One brave soul raised her hand. “This is going to sound ridiculous, but I would be a bottle of aspirin.”
I asked her why.
“Because what I do for my small business clients is to take the pain away. That’s why people hire me, so that they don’t have to worry about financial management and its headaches.”
BINGO! A perfect “here’s what I can do for you” example of solution marketing – pinpointing the overriding client problem and offering her firm’s services as resolution.
Moral of this story: the aspirin bottle is now Cindy Brandt’s marketing icon: she gives out bottles of mint, made-up to look like aspirin bottles, with the tagline “certified pain relief” on the label. Her monthly enewsletter is called “The Aspirin Chronicles“.
Case Study: Getting Under This MarComm Writer’s Hood
When one of the best, most successful, marketing communications consultants I know called one day to say she needed my help, I was surprised. The problem, as she described it, was that she couldn’t adequately describe to potential clients what it was that she did and why it was qualitatively different than the legions of other “marcomm” writers on the planet.
Everyone thinks they know what marketing communications is, she told me, but they really don’t. How can I differentiate what we do?

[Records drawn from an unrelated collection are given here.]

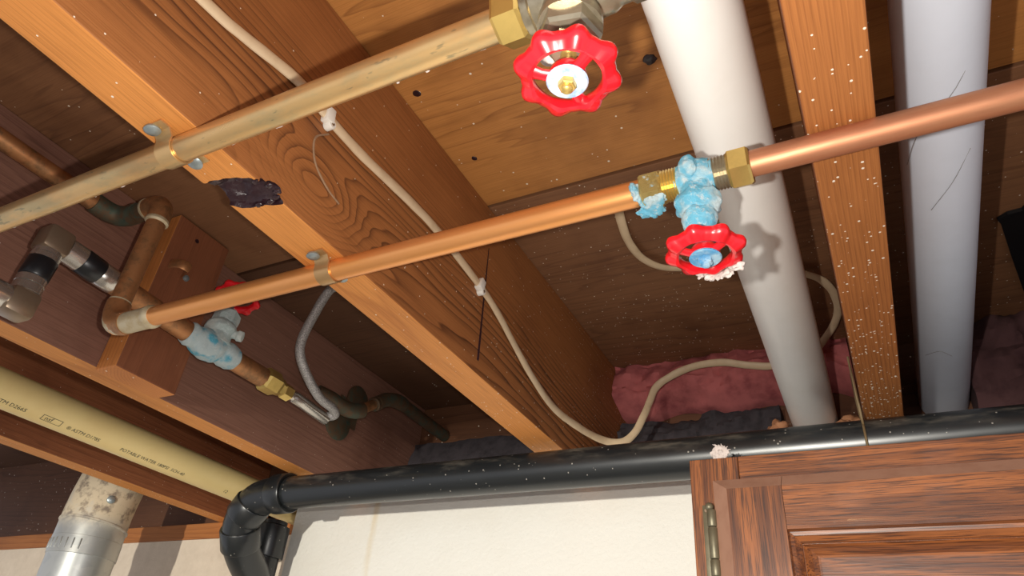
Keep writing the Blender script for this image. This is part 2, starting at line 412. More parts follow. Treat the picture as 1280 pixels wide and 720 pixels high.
def lump(bm, c, r, amp=0.35, scale=70.0, sub=3, seed=0.0):
    q = bmesh.ops.create_icosphere(bm, subdivisions=sub, radius=1.0)
    rx, ry, rz = (r, r, r) if isinstance(r, (int, float)) else r
    for v in q['verts']:
        d = v.co.copy(); p = Vector((d.x * rx, d.y * ry, d.z * rz))
        k = 1 + amp * noise.noise(p * scale + Vector((seed, seed * 2, 1))) + amp * 0.5 * noise.noise(p * scale * 2.7 + Vector((seed, 4, 1)))
        v.co = Vector(c) + p * k
    return bm

def dense(prof, n=4):
    out = []
    for (a, b) in zip(prof, prof[1:]):
        for k in range(n):
            t = k / n; out.append((a[0] + (b[0] - a[0]) * t, a[1] + (b[1] - a[1]) * t))
    out.append(prof[-1]); return out

def NB(): return bmesh.new()

# ================================================================== the setting
ZJ = 0.322; ZS = 0.540; YD = 0.940; YW = 1.0; YR = 1.06
obj('floor', box(NB(), -2.6, 1.6, -2.6, YW, -H - 0.05, -H), m_concrete, kind='structure', smooth=False)
wb = NB(); box(wb, -2.6, 1.6, YW, YW + 0.2, -H, 0.290)
obj('wall_back', wb, m_bare, origin=(0, YW, 0), kind='structure', smooth=False)
obj('wall_right', box(NB(), -0.935, 1.6, YD, YD + 0.012, -H, 0.3210), m_wall, origin=(0, YW, 0), kind='structure', smooth=False)   # drywall furred out in front of the foundation

ceil = bpy.data.objects.new('ceiling', None); COL.objects.link(ceil); ceil.location = (0, 0, ZS + H); ceil['kind'] = 'structure'; ROOT[ceil] = Vector((0, 0, ZS))
def panel(x0, x1, y0, y1, z, m):
    obj('plywood_panel', box(NB(), x0, x1, y0, y1, z, z + 0.018, 0.001), m, ceil, smooth=False)
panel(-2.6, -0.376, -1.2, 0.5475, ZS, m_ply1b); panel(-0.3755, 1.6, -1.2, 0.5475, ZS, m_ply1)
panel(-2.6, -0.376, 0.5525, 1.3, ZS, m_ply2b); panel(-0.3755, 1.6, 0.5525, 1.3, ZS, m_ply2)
obj('floor_underlay', box(NB(), -2.6, 1.6, -1.2, 1.3, ZS + 0.0185, ZS + 0.03), m_rim, ceil, smooth=False)
# knot plugs and small holes in the near plywood sheet
for (x, y, r) in ((-0.3397, 0.3654, 0.0042), (-0.3308, 0.4694, 0.0032), (-0.1128, 0.4166, 0.0062)):
    obj('knot', lathe(NB(), (x, y, ZS - 0.0006), (0, 0, 1), dense([(0, r * 0.85), (0.0004, r), (0.002, r)], 1), 20, wob=0.25, wscale=300), m_bark, ceil)

tr = obj('trim_1', box(NB(), -2.6, 1.6, YW - 0.002, YW + 0.14, 0.2905, 0.3215, 0.001), m_sill, kind='structure', smooth=False, origin=(0, YW, 0.29))
tr = obj('trim_2', box(NB(), -2.6, 1.6, YR, YR + 0.04, 0.3225, ZS - 0.0005), m_rim, kind='structure', smooth=False, origin=(0, YR, 0.322))

# ================================================================== joists
def joist(x0, x1, mat, edge, label):
    bm = NB(); y0, y1 = -1.2, YR - 0.001
    box(bm, x0, x1, y0, y1, ZJ, ZS - 0.0005, 0.0012)
    for f in bm.faces:
        f.normal_update()
        f.material_index = 1 if f.normal.z < -0.5 else 0
    return obj('floor_joist', bm, (mat, edge), origin=((x0 + x1) / 2, 0, ZJ), smooth=False, label=label, cat='joist', group='joists under the subfloor')
jA = joist(-0.3967, -0.3552, m_joistA, m_edge, 'knotty fir joist with two pipe straps and a stapled cream cable along its side')
jR = joist(0.0030, 0.0412, m_joistR, m_edgeR, 'white-flecked fir joist between the two white plastic pipes')
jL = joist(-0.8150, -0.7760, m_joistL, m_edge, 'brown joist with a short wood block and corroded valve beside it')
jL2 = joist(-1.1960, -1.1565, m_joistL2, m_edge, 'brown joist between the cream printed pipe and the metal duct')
joist(0.4040, 0.4430, m_joistR, m_edgeR, 'dim joist beyond the bluish white pipe')

# a loose bark knot has left a hollow across the underside of the knotty joist
cut = NB(); lump(cut, (-0.3765, 0.2465, ZJ - 0.001), (0.034, 0.0175, 0.0125), 0.30, 70, 4)
for v in cut.verts:
    v.co.y += (v.co.x + 0.3765) * 0.28
co = obj('knot_cutter', cut, m_bark, origin=(-0.3765, 0.2465, ZJ))
md = jA.modifiers.new('knot', 'BOOLEAN'); md.operation = 'DIFFERENCE'; md.object = co; md.solver = 'EXACT'
try: md.material_mode = 'TRANSFER'
except Exception: pass
bpy.context.view_layer.update()
dg = bpy.context.evaluated_depsgraph_get()
nm = bpy.data.meshes.new_from_object(jA.evaluated_get(dg))
jA.modifiers.clear(); jA.data = nm
bpy.data.objects.remove(co, do_unlink=True)
ROOTA = ROOT[jA]
# bark splinters clinging round the hollow
sp = NB()
for k in range(7):
    a = -1.2 + k * 0.45; lump(sp, (-0.3765 + 0.026 * math.cos(a), 0.2465 + 0.0150 * math.sin(a) + 0.0064 * math.cos(a), ZJ + 0.0005), (0.003, 0.0022, 0.0016), 0.5, 400, 2, k)
obj('bark_fragment', sp, m_bark, jA)
# narrow split running up the side of the joist
tube_b = NB(); tube(tube_b, [(-0.3549, 0.5600, 0.484), (-0.3549, 0.5610, 0.44), (-0.3549, 0.5625, 0.39), (-0.3549, 0.5640, 0.3375)], [0.0004, 0.0010, 0.0012, 0.0016], 6)
obj('split', tube_b, m_bark, jA)

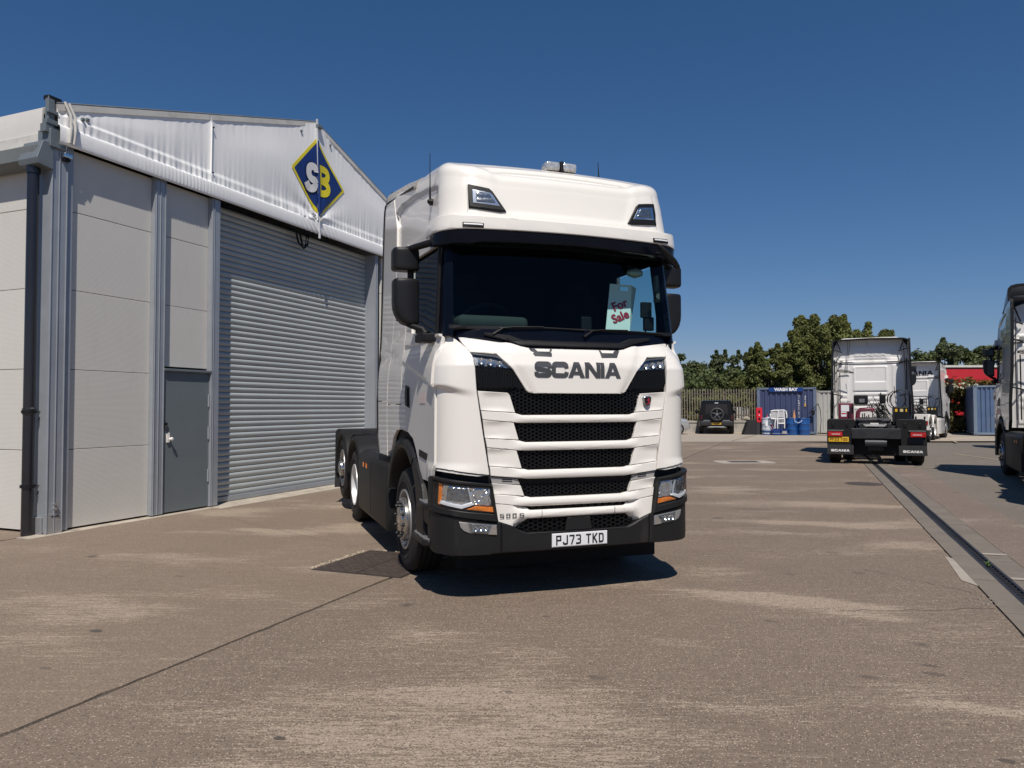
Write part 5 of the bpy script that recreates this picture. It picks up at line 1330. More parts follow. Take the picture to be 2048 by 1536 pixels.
n3 = N(t, 'TexNoise', Scale=5, Detail=6, Roughness=.55); L(t, coords(t, (2.5, 1, .35)), n3.inputs['Vector']); bump(t, b, n3.outputs[0], .12, .03)
cols = []; X = XL; vs = []; fs = []
nx = 430; xs = [XL + (XR - XL) * i / nx for i in range(nx + 1)]
NZ = 64
for i, x in enumerate(xs):
    zt = roofz(x)
    for j in range(NZ + 1):
        z = ZB + .26 * j / 20 if j <= 20 else 5.28 + (zt - 5.28) * (j - 20) / (NZ - 20)
        vs.append((x, fab_y(x, z), z))
    if i:
        for j in range(NZ): a = (i - 1) * (NZ + 1) + j; fs.append((a, a + NZ + 1, a + NZ + 2, a + 1))
fab = mk('gable_fabric', vs, fs, FABM, HALL, smooth=True, ang=70)
GREYDIRT = mat('dirty_keder', (.60, .585, .54), .6, 0, 0, .08, 2, dirt=((.46, .45, .41), .52, 3))
def edge_beam(xa, za, xb, zb_):
    bm = bmesh.new(); d = Vector((xb - xa, 0, zb_ - za)).normalized(); n_ = Vector((-d.z, 0, d.x))
    if n_.z < 0: n_ = -n_
    A = Vector((xa, 0, za)); B = Vector((xb, 0, zb_))
    for p, q, y0, y1, o0, o1 in ((A, B, -.062, .25, -.05, .03),):
        v = [bm.verts.new(pp + n_ * oo + Vector((0, yy, 0))) for pp in (p, q) for oo, yy in ((o0, y0), (o1, y0), (o1, y1), (o0, y1))]
        for k in range(4): bm.faces.new((v[k], v[(k + 1) % 4], v[4 + (k + 1) % 4], v[4 + k]))
        bm.faces.new(v[:4]); bm.faces.new(v[4:])
    fromb('roof_edge', bm, GREYDIRT, HALL)
    v2 = tube('edge_cable', [A + n_ * .045 + Vector((0, -.05, 0)), B + n_ * .045 + Vector((0, -.05, 0))], .012, STEELG, HALL, 6)
edge_beam(XL, ZE, XA, ZA); edge_beam(XA, ZA, XR, ZE)
# roof skins and side fascia
mk('roof_fabric', [(XL, .2, ZE), (XA, .2, ZA), (XA, 25, ZA), (XL, 25, ZE)], [(0, 1, 2, 3)], FABM, HALL)
mk('roof_fabric', [(XA, .2, ZA), (XR, .2, ZE), (XR, 25, ZE), (XA, 25, ZA)], [(0, 1, 2, 3)], FABM, HALL)
FASC = mat('fascia_fabric', (.68, .66, .62), .5, 0, 0, .05, 1, dirt=((.45, .43, .38), .62, 3))
def fas(y, z): return Vector((-.02 - .008 * math.sin((z - 5.08) / .45 * math.pi), y, z))
panel('side_fascia', [(.16, 5.09), (24, 5.09), (24, 5.50), (.16, 5.50)], fas, FASC, HALL, thick=.02, sgn=-1, grid=(1.5, .06), edge=0)
panel('fascia_hem', [(.16, 5.02), (24, 5.02), (24, 5.16), (.16, 5.16)], lambda y, z: Vector((-.05, y, z)), GREYDIRT, HALL, thick=.02, sgn=-1, grid=(1.5, .06), edge=.004)
mk('side_wall_back', [(.12, .2, 0), (.12, 25, 0), (.12, 25, 5.2), (.12, .2, 5.2)], [(0, 1, 2, 3)], VOIDM, HALL)
mk('front_wall_back', [(0.2, .14, 0), (2.8, .14, 0), (2.8, .14, 5.1), (.2, .14, 5.1)], [(0, 1, 2, 3)], VOIDM, HALL)
# gutter, eaves brackets
GUT = mat('gutter_grey', (.15, .16, .155), .5, .1, 0, .1, 2, dirt=((.10, .10, .095), .55, 3))
prism('gutter', [(-.02, 4.98), (-.20, 4.94), (-.22, 4.76), (-.18, 4.72), (-.02, 4.70)], .02, 24, GUT, HALL, plane='xz', bev=.004)
prism('gutter_box', [(-.02, 5.0), (-.16, 5.0), (-.24, 4.76), (-.22, 4.69), (-.02, 4.66)], -.06, .30, STEELG, HALL, plane='xz', bev=.006)
box('eaves_block', (-.08, -.075, 4.95), (.16, .16, 5.18), STEELG, HALL, bev=.008)
bk = box('corner_bracket', (-.09, -.04, 5.18), (.0, .02, 5.60), STEELG, HALL, bev=.006)
box('corner_bracket', (-.09, -.04, 5.56), (.10, .06, 5.62), BLK, HALL, bev=.012)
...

As we talked she mentioned that one of her passions in her early twenties was her Volkswagen Beetle; that one of the reasons she loved it was that she could ‘get under the hood,’ take it apart and put it back together. And that one of the great moments for her, back then, was putting the keys in the ignition and hearing the motor start humming after everything had been in pieces just days earlier in her driveway.
EUREKA! Of course. This is exactly, I pointed out, why she was so beloved by her clients – what she does (that few others do) is to “get under the hood” of her client companies. She labors diligently to truly understand how all of their pieces fit together and is able to put them back together in new and surprising ways, so that the engine of their businesses start humming.
Pretty soon, every time anyone in the Northeast sees a VW Beetle on the road, they’ll think of Dianna Huff.